Spirit Finally Says Yes to JetBlue’s Offer

Story Highlights

Spirit Airlines terminated its merger deal with Frontier Airlines as it failed to woo its shareholders to vote in favor of the merger offer. This could mean that the merger announcement with JetBlue Airways is just around the corner.

Updated on July 28, 5.50 PM

Spirit indeed said yes to JetBlue’s offer as expected!! JetBlue will now acquire Spirit in an all-cash deal worth $3.8 billion, or 33.50 per share, which includes a prepayment of $2.50 per share upon approval by Spirit stockholders and a ticking fee of $0.10 per month starting in January 2023 till the completion of the deal.

Spirit Airlines and Jet][‘Blue could finalize their agreement today, which is much superior to the Frontier deal, according to a Wall Street Journal report.

Putting an end to the months-long bidding war between JetBlue Airways (JBLU) and Frontier Group Holdings (ULCC), takeover candidate Spirit Airlines (SAVE) finally announced the termination of the merger deal with Frontier.

JetBlue had offered to pay in cash $3.7 billion, or about $33.50 a share, for the entire stake in the company.

Following the news, shares of Spirit Airlines jumped 5%, while shares of Frontier Group Holdings were down 1.3% during the extended trading session yesterday.

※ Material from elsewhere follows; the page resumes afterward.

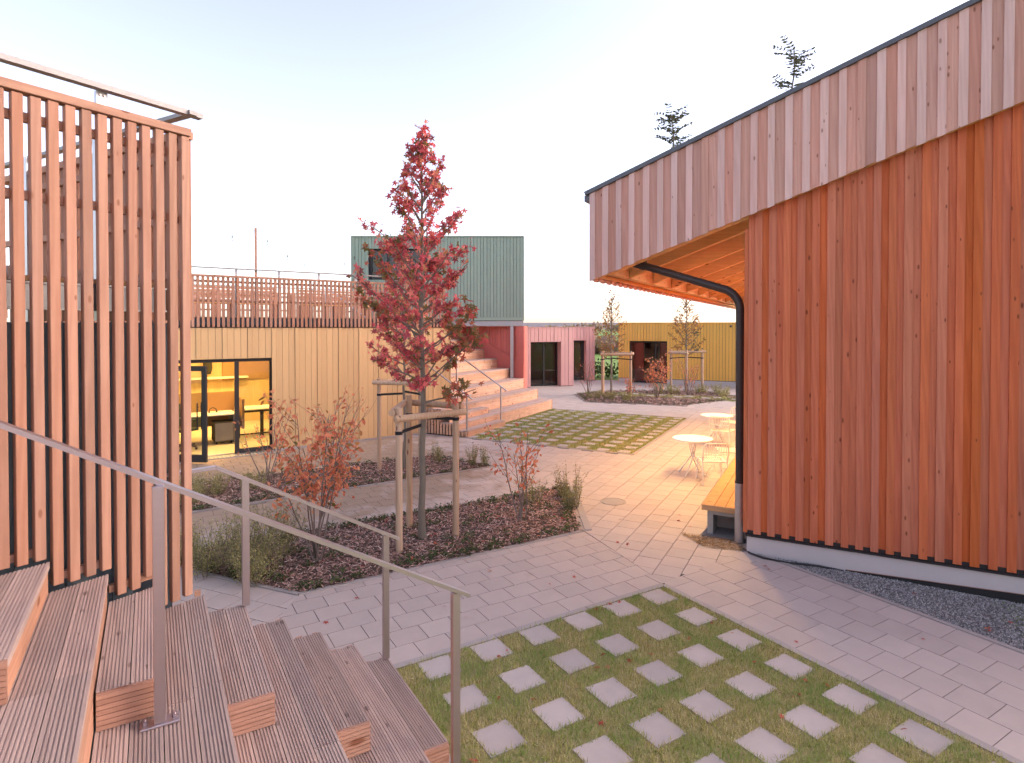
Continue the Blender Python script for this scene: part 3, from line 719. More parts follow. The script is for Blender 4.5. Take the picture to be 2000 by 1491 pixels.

Meanwhile, JetBlue shares remained flat.

Notably, the decision comes after months of persuasion by Spirit’s Board to its shareholders to vote in favor of the deal with Frontier Group Holdings. In fact, it had postponed the special meeting seeking the shareholders’ vote five times already.

Yesterday, the Spirit Airlines Board perceived that it did not have enough shareholders to support the Frontier deal valued at $2.9 billion, or $25 a share. It adjourned the meeting till the end of the day before announcing the final termination.

Spirit Airlines CEO’s Comments

Expressing his views, Spirit Airlines CEO, Ted Christie, stated, “While we are disappointed that we had to terminate our proposed merger with Frontier, we are proud of the dedicated work of our Team Members on the transaction over the past many months.”

Reaffirming the ongoing talks with JetBlue, he further added, “Moving forward, the Spirit Board of Directors will continue our ongoing discussions with JetBlue as we pursue the best path forward for Spirit and our stockholders.”

Wall Street’s Take on Spirit

The Wall Street community is cautiously optimistic about the stock, with a Moderate Buy consensus rating based on two Buys and three Holds. The average Spirit Airlines price target of $27 implies 11.11% upside potential to current levels.

Spirit’s High Smart Score on TipRanks

Spirit Airlines scores an 8 out of 10 on TipRanks’ Smart Score rating system, indicating that the stock has strong potential to outperform market expectations.

Key Takeaway

With one major hurdle crossed, JetBlue still has to get approval from the anti-trust regulators, which could prove to be another uphill task.

Assuming it does get approval and completes the merger, Spirit Airlines will cease to exist. Notably, JetBlue will emerge as the fifth-largest airline carrier in the U.S. after American Airlines (AAL), Delta Air Lines (DAL), Southwest Airlines (LUV), and United Airlines (UAL).